Here’s the rub: modern coffee professionals — especially those working in specialty but increasingly thanks to market pressures just about everyone who wants to keep making money — say they are in coffee to better farmer livelihoods. It’s about creating community. It’s about making the best damn fine cup of coffee I can, gosh darn it, a humble smile creeping in. These bedrock claims are coffee’s second McCarthy era tenant: it is easier, and safer, to wave toward basic well-wishing than to do or so anything of progressive substance in the industry.
More next week.
Honestly, I think one of the main reasons people in coffee don’t speak up — especially owners or folks in leadership — is because they’re scared it’ll hurt the business. Like, we want to support causes and speak out on injustice, but there’s always this lingering fear: What if customers walk away? What if wholesale accounts drop us? What if we get labeled “difficult” by the industry?
Coffee is already a low-margin, high-risk business. Most people running cafes or roasteries are just trying to survive month to month. So I think there’s this pressure to play it safe — to post latte art instead of Palestine, or to celebrate new gear instead of calling out injustice. Not because people don’t care, but because they worry about the consequences.
At the same time, that silence has a cost too. It sends a message — intentional or not — that these issues aren’t worth naming. And that’s hard to sit with when we constantly say things like “coffee is about people” or “we care about producers.” If we only care when it’s convenient or profitable, that’s not really care — that’s branding.
I don’t think everyone needs to have a perfect political statement at the ready. But if we’re building community, we need space to have these conversations, even if they’re messy. And maybe we also need to talk more honestly about the risks — and the responsibility — of being in a position where your platform could make a difference.
there’s a naive and persistent belief in the industry that morally sound practices will lead to higher quality, e.g. small, non-corporate coffee farms care more about the product and not the profit; sustainable practices will result in tastier coffee; the homogenization of corporatization is at odds with the idiosyncrasy of coffee’s terroir expression; higher compensation in supply chains and FOB costs will lead to better paid farmers and thus better tasting coffee.

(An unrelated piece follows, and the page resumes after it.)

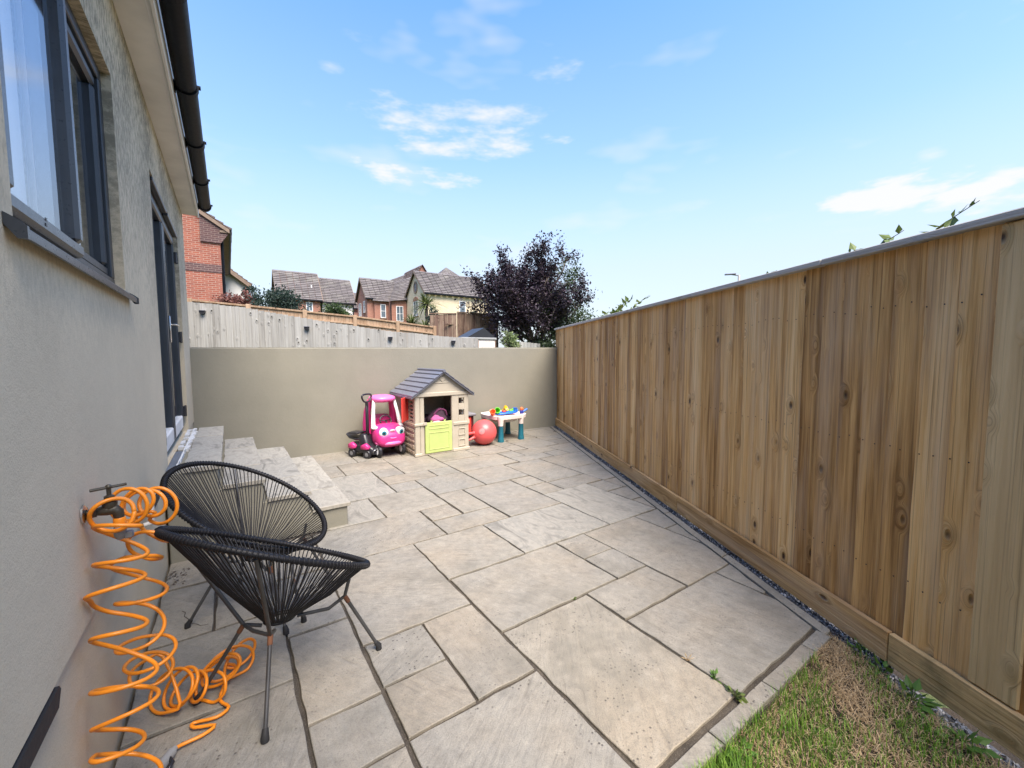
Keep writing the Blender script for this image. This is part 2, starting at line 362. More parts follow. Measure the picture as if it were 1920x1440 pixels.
def mat_glass(name, rough=.03, tint=(.02, .024, .028)):
    m, N, b = new_mat(name); tc = N('ShaderNodeTexCoord', out=3)
    t = m.node_tree; gl = N('ShaderNodeBsdfGlossy', {'Color': (.95, .97, 1, 1), 'Roughness': rough, 'Normal': bump(N, N.noise(tc, 1.5, 2), .02, .01)})
    tr = N('ShaderNodeBsdfTransparent', {'Color': (.96, .97, .97, 1)}); bf = N('ShaderNodeNewGeometry', out=None).outputs['Backfacing']; fr = N('ShaderNodeFresnel', {'IOR': N.math('MULTIPLY_ADD', bf, 1 / 1.55 - 1.55, 1.55)})
    mx = N('ShaderNodeMixShader', {0: fr, 1: tr, 2: gl})
    t.links.new(mx, [n for n in t.nodes if n.type == 'OUTPUT_MATERIAL'][0].inputs[0])
mat_glass('window_glass')
plain('far_glass', (.1, .13, .16), .08, .3, 3, .02, spec=.8)
plain('blind_fabric', (.85, .85, .86), .8, .05, 60, .1)
plain('dark_room', (.05, .05, .05), .9)
for nm, c, rg in (('pink_plastic', (.6, .035, .2), .36), ('light_pink_plastic', (.85, .16, .42), .35), ('white_plastic', (.78, .78, .78), .35), ('black_plastic', (.018, .018, .022), .35),
                  ('cream_plastic', (.42, .375, .295), .5), ('green_plastic', (.42, .50, .17), .45), ('red_plastic', (.7, .06, .045), .4), ('slate_plastic', (.15, .155, .185), .38),
                  ('stone_plastic', (.42, .33, .24), .6), ('teal_plastic', (.012, .125, .17), .4), ('shell_plastic', (.74, .64, .58), .4), ('blue_plastic', (.02, .16, .6), .35),
                  ('lime_plastic', (.14, .55, .03), .35), ('yellow_plastic', (.85, .5, .02), .35), ('orange_plastic', (.85, .16, .04), .35), ('navy_plastic', (.03, .04, .25), .35),
                  ('iris_teal', (.02, .2, .27), .2), ('pupil_black', (.01, .01, .012), .15), ('ball_rubber', (.72, .1, .1), .34), ('ball_pink', (.75, .22, .22), .4),
                  ('grey_plastic', (.2, .2, .21), .45), ('maroon_plastic', (.1, .015, .02), .5), ('tray_pink', (.75, .3, .33), .45), ('purple_fabric', (.2, .045, .12), .85), ('mauve_fabric', (.42, .1, .26), .85), ('dark_fabric', (.06, .03, .05), .9),
                  ('pale_fabric', (.6, .55, .5), .85)):
    plain(nm, c, rg, .08, 90, .03)
def mat_roof(name, lo, hi, lichen=.3):
    m, N, b = new_mat(name); v, r = objvec(N, 5.0); rp = isl(N); n = N.noise(v, 1.1, 6, .65); f = N.noise(v, 9, 5, .7)
    c = N.mix(N.math('ADD', N.math('MULTIPLY', rp, .5), N.math('MULTIPLY', f, .5)), lo, hi)
    c = N.mix(N.math('MULTIPLY', N.ramp(n, [(.5, 0), (.68, 1)]), lichen), c, (.3, .29, .24))
    setin(N, b, Base_Color=c, Roughness=.85, Normal=bump(N, f, .3, .03))
mat_roof('concrete_tiles', (.075, .066, .064), (.17, .15, .145))
mat_roof('brown_tiles', (.07, .05, .045), (.16, .115, .1))
def mat_brick(name, c1, c2, mort, sx=.225, sy=.075):
    m, N, b = new_mat(name); tc = N('ShaderNodeTexCoord', out=3)
    s = N('ShaderNodeSeparateXYZ', {0: tc}, out=None)
    v = N('ShaderNodeCombineXYZ', {0: N.math('ADD', s.outputs[0], s.outputs[1]), 1: s.outputs[2], 2: 0.0})
    br = N('ShaderNodeTexBrick', {'Vector': v, 'Color1': (*c1, 1), 'Color2': (*c2, 1), 'Mortar': (*mort, 1), 'Scale': 1.0, 'Mortar Size': .011, 'Mortar Smooth': .2, 'Bias': -.1, 'Brick Width': sx, 'Row Height': sy}, out=None)
    n = N.noise(tc, 1.6, 6, .65); c = N.mix(N.math('MULTIPLY', N.ramp(n, [(.4, 0), (.7, 1)]), .3), br.outputs[0], tuple(x * .5 for x in c1))
    setin(N, b, Base_Color=c, Roughness=.9, Normal=bump(N, br.outputs[1], -.4, .01))
mat_brick('red_brick', (.3, .082, .048), (.2, .05, .034), (.32, .22, .17))
mat_brick('dark_brick', (.1, .045, .045), (.075, .04, .045), (.2, .15, .13))
mat_brick('far_brick', (.34, .13, .082), (.26, .095, .062), (.34, .24, .19))
plain('cream_render', (.62, .52, .36), .9, .12, 8, .2, nscale=1.5)
plain('white_render', (.62, .62, .6), .9, .12, 8, .2, nscale=1.5)
plain('bargeboard', (.2, .14, .1), .7, .2)
plain('upvc_white', (.75, .75, .74), .4, .06)
def mat_leaf(name, cols, rough=.5, trans=.25):
    m, N, b = new_mat(name); rp = isl(N); tc = N('ShaderNodeTexCoord', out=3); n = N.noise(tc, 1.8, 4)
    k = N.math('ADD', N.math('MULTIPLY', rp, .7), N.math('MULTIPLY', N.math('SUBTRACT', n, .3), .6))
    st = [(i / (len(cols) - 1), c) for i, c in enumerate(cols)]; c = N.ramp(k, st)
    setin(N, b, Base_Color=c, Roughness=rough, Specular_IOR_Level=.35)
    t = m.node_tree; tl = N('ShaderNodeBsdfTranslucent', {'Color': c}); o = [x for x in t.nodes if x.type == 'OUTPUT_MATERIAL'][0]
    t.links.new(N('ShaderNodeMixShader', {0: trans, 1: b.outputs[0], 2: tl}), o.inputs[0])
mat_leaf('plum_leaf', [(.008, .006, .009), (.02, .013, .021), (.036, .022, .034), (.055, .032, .042)], .5, .12)
mat_leaf('green_leaf', [(.02, .035, .014), (.035, .06, .02), (.06, .095, .03), (.11, .15, .05)])
mat_leaf('ivy_leaf', [(.014, .026, .014), (.03, .05, .022), (.055, .08, .032), (.1, .12, .05)])
mat_leaf('conifer_leaf', [(.014, .026, .022), (.025, .045, .035), (.04, .065, .048), (.07, .1, .065)])
mat_leaf('red_leaf', [(.09, .03, .025), (.16, .06, .045), (.24, .11, .09), (.34, .19, .16)])
mat_leaf('palm_leaf', [(.05, .075, .025), (.1, .13, .04), (.17, .2, .07), (.26, .28, .12)])
mat_leaf('pale_leaf', [(.09, .13, .05), (.16, .21, .08), (.25, .3, .13), (.34, .38, .2)])
mat_leaf('weed_leaf', [(.03, .07, .012), (.06, .13, .02), (.1, .2, .035), (.17, .27, .06)])
mat_leaf('bramble_leaf', [(.03, .05, .015), (.06, .1, .025), (.12, .17, .04), (.22, .25, .07)])
mat_leaf('grass_blade', [(.05, .11, .014), (.1, .21, .025), (.18, .33, .04), (.34, .44, .1)])
mat_leaf('straw_blade', [(.2, .135, .07), (.4, .285, .16), (.58, .44, .26), (.72, .58, .38)])
plain('bark', (.09, .07, .055), .9, .3, 30, .5)
def mat_soil():
    m, N, b = new_mat('soil'); tc = N('ShaderNodeTexCoord', out=3); n = N.noise(tc, 5, 6, .65); f = N.noise(tc, 90, 5, .7)
    c = N.ramp(n, [(.3, (.022, .016, .01)), (.55, (.048, .034, .021)), (.75, (.085, .062, .038))])
    setin(N, b, Base_Color=c, Roughness=.95, Normal=bump(N, f, .8, .02))
mat_soil()
def mat_turf():
    m, N, b = new_mat('distant_turf'); tc = N('ShaderNodeTexCoord', out=3); n = N.noise(tc, .5, 7, .65); f = N.noise(tc, 20, 5, .7)
    c = N.ramp(N.math('ADD', N.math('MULTIPLY', n, .6), N.math('MULTIPLY', f, .4)), [(.3, (.035, .05, .016)), (.55, (.075, .095, .03)), (.75, (.15, .14, .06))])
    setin(N, b, Base_Color=c, Roughness=.95, Normal=bump(N, f, .6, .05))
mat_turf()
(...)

this idea is reflected in the California farm-to-table ethos, too: organic, small farm produce is thought to be both ethically better and more tasty than the corporate farm alternatives.
while that doesn’t cover everything you’re talking about (and while i think this belief is often true!) i think it’s an implicit belief in specialty coffee that we as a community can work to make more explicit. companies like SEY are okay at this, being ultra-transparent about FOB costs, etc, but it feels like an afterthought in their slick marketing approach.